Ninth Circuit Court of Appeals Increases Vulnerability of Auditors in Suits Alleging Fraudulent Backdating of Stock Options

New Mexico State Investment Council v. Ernst & Young LLP (No. 09-55632)

Last week, the Ninth Circuit Court of Appeals held that outside auditors are subject to a federal securities lawsuit by a corporation's shareholders, and are not benefitted by any heightened "scienter," or state of mind, requirement.  The Ninth Circuit accordingly recently reversed a district court's dismissal of a class action complaint against Ernst & Young LLP for its alleged participation in a multi-billion dollar fraudulent stock options backdating scheme by client Broadcom Corporation.  The result of this decision is likely to be increased threat of exposure of outside auditors to suits by third parties, such as the shareholders of clients.
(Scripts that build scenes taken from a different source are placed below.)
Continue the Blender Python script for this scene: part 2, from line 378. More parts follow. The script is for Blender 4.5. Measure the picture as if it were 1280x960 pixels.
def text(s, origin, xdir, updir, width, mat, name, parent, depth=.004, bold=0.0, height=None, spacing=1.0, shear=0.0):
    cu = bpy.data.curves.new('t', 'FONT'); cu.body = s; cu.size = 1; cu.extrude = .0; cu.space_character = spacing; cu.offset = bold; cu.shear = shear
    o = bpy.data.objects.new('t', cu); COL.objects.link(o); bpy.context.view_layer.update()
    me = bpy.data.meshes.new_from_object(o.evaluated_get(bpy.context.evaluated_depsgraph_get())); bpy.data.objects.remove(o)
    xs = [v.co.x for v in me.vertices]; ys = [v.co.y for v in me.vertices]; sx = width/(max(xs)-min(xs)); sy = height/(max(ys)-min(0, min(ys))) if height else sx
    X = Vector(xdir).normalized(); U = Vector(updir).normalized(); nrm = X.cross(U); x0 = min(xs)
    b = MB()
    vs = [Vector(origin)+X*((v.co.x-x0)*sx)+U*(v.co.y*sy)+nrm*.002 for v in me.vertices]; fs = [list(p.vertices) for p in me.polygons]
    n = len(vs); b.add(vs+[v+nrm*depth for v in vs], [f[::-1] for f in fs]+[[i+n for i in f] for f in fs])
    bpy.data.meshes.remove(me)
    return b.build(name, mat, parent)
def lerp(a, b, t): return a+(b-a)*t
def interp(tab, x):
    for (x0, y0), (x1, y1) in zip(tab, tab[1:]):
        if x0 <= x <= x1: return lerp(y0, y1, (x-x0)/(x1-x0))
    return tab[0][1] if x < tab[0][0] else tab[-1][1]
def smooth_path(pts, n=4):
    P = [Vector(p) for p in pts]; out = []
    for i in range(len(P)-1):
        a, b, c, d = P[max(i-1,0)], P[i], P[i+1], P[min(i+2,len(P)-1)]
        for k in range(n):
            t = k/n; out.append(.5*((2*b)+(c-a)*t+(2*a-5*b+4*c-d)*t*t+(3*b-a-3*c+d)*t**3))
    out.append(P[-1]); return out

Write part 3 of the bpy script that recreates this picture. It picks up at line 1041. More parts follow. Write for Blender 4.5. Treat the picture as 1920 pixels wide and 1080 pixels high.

Broadcom, a semiconductor company with revenues exceeding $2.5 billion in 2006, was alleged to have engaged in an improper stock options backdating scheme for nearly a decade, requiring Broadcom to restate its financial statements for those years.  As explained by the Ninth Circuit, "[b]ackdating of options occurs when a company's officers or directors responsible for administering the stock option plan monitor the price of the company stock and then award a stock option grant as of a certain date in the past when the share price was lowest, thus locking in the largest possible gain for the option recipient."  Accounting principles require that when a company backdates stock options, it must record an expense for the "profit," which is essentially treated as compensation to the option recipient.  Failure to properly record the backdated options would inflate the company's net income, potentially deceiving the market and investors.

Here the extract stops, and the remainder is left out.